[BEGIN Stored data]

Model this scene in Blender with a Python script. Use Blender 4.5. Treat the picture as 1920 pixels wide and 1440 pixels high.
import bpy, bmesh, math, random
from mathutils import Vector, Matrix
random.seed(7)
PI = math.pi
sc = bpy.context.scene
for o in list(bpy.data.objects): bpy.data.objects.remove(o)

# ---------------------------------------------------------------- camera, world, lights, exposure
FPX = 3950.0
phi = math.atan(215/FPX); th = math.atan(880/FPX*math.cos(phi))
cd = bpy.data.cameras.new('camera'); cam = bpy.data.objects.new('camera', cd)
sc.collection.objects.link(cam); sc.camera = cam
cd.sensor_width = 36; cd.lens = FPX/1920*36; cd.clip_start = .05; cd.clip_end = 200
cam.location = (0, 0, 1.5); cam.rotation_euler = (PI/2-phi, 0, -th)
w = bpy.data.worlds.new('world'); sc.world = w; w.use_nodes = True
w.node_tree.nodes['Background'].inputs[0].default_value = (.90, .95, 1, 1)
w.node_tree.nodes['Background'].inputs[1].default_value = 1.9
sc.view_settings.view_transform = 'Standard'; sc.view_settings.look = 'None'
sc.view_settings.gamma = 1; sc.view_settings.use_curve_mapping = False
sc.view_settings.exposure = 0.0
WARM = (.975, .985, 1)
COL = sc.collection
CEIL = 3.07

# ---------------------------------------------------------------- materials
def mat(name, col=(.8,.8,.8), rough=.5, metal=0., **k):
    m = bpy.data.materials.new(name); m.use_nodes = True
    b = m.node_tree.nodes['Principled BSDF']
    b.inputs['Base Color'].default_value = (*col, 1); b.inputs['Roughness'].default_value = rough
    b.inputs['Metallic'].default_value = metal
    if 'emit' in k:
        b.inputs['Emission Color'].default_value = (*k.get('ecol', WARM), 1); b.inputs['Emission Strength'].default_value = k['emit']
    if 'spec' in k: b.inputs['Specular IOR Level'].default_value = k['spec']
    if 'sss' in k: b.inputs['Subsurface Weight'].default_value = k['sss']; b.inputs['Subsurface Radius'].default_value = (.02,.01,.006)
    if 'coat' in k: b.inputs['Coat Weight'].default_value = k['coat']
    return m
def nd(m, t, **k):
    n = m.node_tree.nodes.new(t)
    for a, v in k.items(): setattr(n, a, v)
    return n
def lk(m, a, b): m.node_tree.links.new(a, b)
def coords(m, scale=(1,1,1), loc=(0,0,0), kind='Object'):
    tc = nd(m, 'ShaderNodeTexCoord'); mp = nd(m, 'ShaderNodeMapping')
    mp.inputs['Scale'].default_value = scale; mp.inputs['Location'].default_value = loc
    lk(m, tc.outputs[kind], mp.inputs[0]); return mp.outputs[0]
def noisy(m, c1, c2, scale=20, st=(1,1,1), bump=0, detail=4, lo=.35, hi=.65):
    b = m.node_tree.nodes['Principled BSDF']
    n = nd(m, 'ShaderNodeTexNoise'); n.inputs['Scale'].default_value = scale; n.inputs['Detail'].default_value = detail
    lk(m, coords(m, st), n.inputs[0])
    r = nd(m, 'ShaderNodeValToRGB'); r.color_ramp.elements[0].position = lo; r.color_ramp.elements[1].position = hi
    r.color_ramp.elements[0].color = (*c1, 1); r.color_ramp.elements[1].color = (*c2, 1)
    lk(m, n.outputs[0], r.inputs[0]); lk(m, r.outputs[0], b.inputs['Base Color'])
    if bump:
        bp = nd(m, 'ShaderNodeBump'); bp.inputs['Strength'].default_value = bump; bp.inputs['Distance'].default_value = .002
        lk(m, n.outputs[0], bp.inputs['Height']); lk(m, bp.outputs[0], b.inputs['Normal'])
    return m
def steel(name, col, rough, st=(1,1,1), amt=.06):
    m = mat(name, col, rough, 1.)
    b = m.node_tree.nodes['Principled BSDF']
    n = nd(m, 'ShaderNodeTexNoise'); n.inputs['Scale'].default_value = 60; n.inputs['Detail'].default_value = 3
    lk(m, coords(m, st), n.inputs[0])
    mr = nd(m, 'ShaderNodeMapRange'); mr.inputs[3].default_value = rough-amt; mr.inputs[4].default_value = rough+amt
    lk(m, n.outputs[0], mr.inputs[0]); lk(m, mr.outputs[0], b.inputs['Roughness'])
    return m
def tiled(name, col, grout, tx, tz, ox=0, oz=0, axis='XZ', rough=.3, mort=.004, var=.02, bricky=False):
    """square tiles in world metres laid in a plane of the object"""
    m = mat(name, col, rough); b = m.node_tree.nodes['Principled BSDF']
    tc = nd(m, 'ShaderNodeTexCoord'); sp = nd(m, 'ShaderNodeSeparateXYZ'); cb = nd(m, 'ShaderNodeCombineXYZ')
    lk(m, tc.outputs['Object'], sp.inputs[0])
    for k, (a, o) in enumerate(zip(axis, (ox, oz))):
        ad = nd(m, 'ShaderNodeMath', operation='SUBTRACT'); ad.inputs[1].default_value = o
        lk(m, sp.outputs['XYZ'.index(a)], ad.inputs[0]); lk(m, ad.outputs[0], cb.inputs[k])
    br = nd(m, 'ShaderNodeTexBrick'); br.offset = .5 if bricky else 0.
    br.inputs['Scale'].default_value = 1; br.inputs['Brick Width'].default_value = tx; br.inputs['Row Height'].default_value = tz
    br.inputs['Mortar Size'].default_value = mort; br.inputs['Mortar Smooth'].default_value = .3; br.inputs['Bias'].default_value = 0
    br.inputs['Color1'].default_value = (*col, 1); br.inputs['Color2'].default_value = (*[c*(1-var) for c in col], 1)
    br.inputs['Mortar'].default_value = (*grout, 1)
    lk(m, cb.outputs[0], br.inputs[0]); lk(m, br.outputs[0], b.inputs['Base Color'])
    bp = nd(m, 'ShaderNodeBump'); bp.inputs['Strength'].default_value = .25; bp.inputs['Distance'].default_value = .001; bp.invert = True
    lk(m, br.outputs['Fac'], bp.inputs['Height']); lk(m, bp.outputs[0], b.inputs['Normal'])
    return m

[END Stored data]

__Problem requirements__. Using the data above, output each line exactly.

__Solution to this problem__.
Model this scene in Blender with a Python script. Use Blender 4.5. Treat the picture as 1920 pixels wide and 1440 pixels high.
import bpy, bmesh, math, random
from mathutils import Vector, Matrix
random.seed(7)
PI = math.pi
sc = bpy.context.scene
for o in list(bpy.data.objects): bpy.data.objects.remove(o)

# ---------------------------------------------------------------- camera, world, lights, exposure
FPX = 3950.0
phi = math.atan(215/FPX); th = math.atan(880/FPX*math.cos(phi))
cd = bpy.data.cameras.new('camera'); cam = bpy.data.objects.new('camera', cd)
sc.collection.objects.link(cam); sc.camera = cam
cd.sensor_width = 36; cd.lens = FPX/1920*36; cd.clip_start = .05; cd.clip_end = 200
cam.location = (0, 0, 1.5); cam.rotation_euler = (PI/2-phi, 0, -th)
w = bpy.data.worlds.new('world'); sc.world = w; w.use_nodes = True
w.node_tree.nodes['Background'].inputs[0].default_value = (.90, .95, 1, 1)
w.node_tree.nodes['Background'].inputs[1].default_value = 1.9
sc.view_settings.view_transform = 'Standard'; sc.view_settings.look = 'None'
sc.view_settings.gamma = 1; sc.view_settings.use_curve_mapping = False
sc.view_settings.exposure = 0.0
WARM = (.975, .985, 1)
COL = sc.collection
CEIL = 3.07

# ---------------------------------------------------------------- materials
def mat(name, col=(.8,.8,.8), rough=.5, metal=0., **k):
    m = bpy.data.materials.new(name); m.use_nodes = True
    b = m.node_tree.nodes['Principled BSDF']
    b.inputs['Base Color'].default_value = (*col, 1); b.inputs['Roughness'].default_value = rough
    b.inputs['Metallic'].default_value = metal
    if 'emit' in k:
        b.inputs['Emission Color'].default_value = (*k.get('ecol', WARM), 1); b.inputs['Emission Strength'].default_value = k['emit']
    if 'spec' in k: b.inputs['Specular IOR Level'].default_value = k['spec']
    if 'sss' in k: b.inputs['Subsurface Weight'].default_value = k['sss']; b.inputs['Subsurface Radius'].default_value = (.02,.01,.006)
    if 'coat' in k: b.inputs['Coat Weight'].default_value = k['coat']
    return m
def nd(m, t, **k):
    n = m.node_tree.nodes.new(t)
    for a, v in k.items(): setattr(n, a, v)
    return n
def lk(m, a, b): m.node_tree.links.new(a, b)
def coords(m, scale=(1,1,1), loc=(0,0,0), kind='Object'):
    tc = nd(m, 'ShaderNodeTexCoord'); mp = nd(m, 'ShaderNodeMapping')
    mp.inputs['Scale'].default_value = scale; mp.inputs['Location'].default_value = loc
    lk(m, tc.outputs[kind], mp.inputs[0]); return mp.outputs[0]
def noisy(m, c1, c2, scale=20, st=(1,1,1), bump=0, detail=4, lo=.35, hi=.65):
    b = m.node_tree.nodes['Principled BSDF']
    n = nd(m, 'ShaderNodeTexNoise'); n.inputs['Scale'].default_value = scale; n.inputs['Detail'].default_value = detail
    lk(m, coords(m, st), n.inputs[0])
    r = nd(m, 'ShaderNodeValToRGB'); r.color_ramp.elements[0].position = lo; r.color_ramp.elements[1].position = hi
    r.color_ramp.elements[0].color = (*c1, 1); r.color_ramp.elements[1].color = (*c2, 1)
    lk(m, n.outputs[0], r.inputs[0]); lk(m, r.outputs[0], b.inputs['Base Color'])
    if bump:
        bp = nd(m, 'ShaderNodeBump'); bp.inputs['Strength'].default_value = bump; bp.inputs['Distance'].default_value = .002
        lk(m, n.outputs[0], bp.inputs['Height']); lk(m, bp.outputs[0], b.inputs['Normal'])
    return m
def steel(name, col, rough, st=(1,1,1), amt=.06):
    m = mat(name, col, rough, 1.)
    b = m.node_tree.nodes['Principled BSDF']
    n = nd(m, 'ShaderNodeTexNoise'); n.inputs['Scale'].default_value = 60; n.inputs['Detail'].default_value = 3
    lk(m, coords(m, st), n.inputs[0])
    mr = nd(m, 'ShaderNodeMapRange'); mr.inputs[3].default_value = rough-amt; mr.inputs[4].default_value = rough+amt
    lk(m, n.outputs[0], mr.inputs[0]); lk(m, mr.outputs[0], b.inputs['Roughness'])
    return m
def tiled(name, col, grout, tx, tz, ox=0, oz=0, axis='XZ', rough=.3, mort=.004, var=.02, bricky=False):
    """square tiles in world metres laid in a plane of the object"""
    m = mat(name, col, rough); b = m.node_tree.nodes['Principled BSDF']
    tc = nd(m, 'ShaderNodeTexCoord'); sp = nd(m, 'ShaderNodeSeparateXYZ'); cb = nd(m, 'ShaderNodeCombineXYZ')
    lk(m, tc.outputs['Object'], sp.inputs[0])
    for k, (a, o) in enumerate(zip(axis, (ox, oz))):
        ad = nd(m, 'ShaderNodeMath', operation='SUBTRACT'); ad.inputs[1].default_value = o
        lk(m, sp.outputs['XYZ'.index(a)], ad.inputs[0]); lk(m, ad.outputs[0], cb.inputs[k])
    br = nd(m, 'ShaderNodeTexBrick'); br.offset = .5 if bricky else 0.
    br.inputs['Scale'].default_value = 1; br.inputs['Brick Width'].default_value = tx; br.inputs['Row Height'].default_value = tz
    br.inputs['Mortar Size'].default_value = mort; br.inputs['Mortar Smooth'].default_value = .3; br.inputs['Bias'].default_value = 0
    br.inputs['Color1'].default_value = (*col, 1); br.inputs['Color2'].default_value = (*[c*(1-var) for c in col], 1)
    br.inputs['Mortar'].default_value = (*grout, 1)
    lk(m, cb.outputs[0], br.inputs[0]); lk(m, br.outputs[0], b.inputs['Base Color'])
    bp = nd(m, 'ShaderNodeBump'); bp.inputs['Strength'].default_value = .25; bp.inputs['Distance'].default_value = .001; bp.invert = True
    lk(m, br.outputs['Fac'], bp.inputs['Height']); lk(m, bp.outputs[0], b.inputs['Normal'])
    return m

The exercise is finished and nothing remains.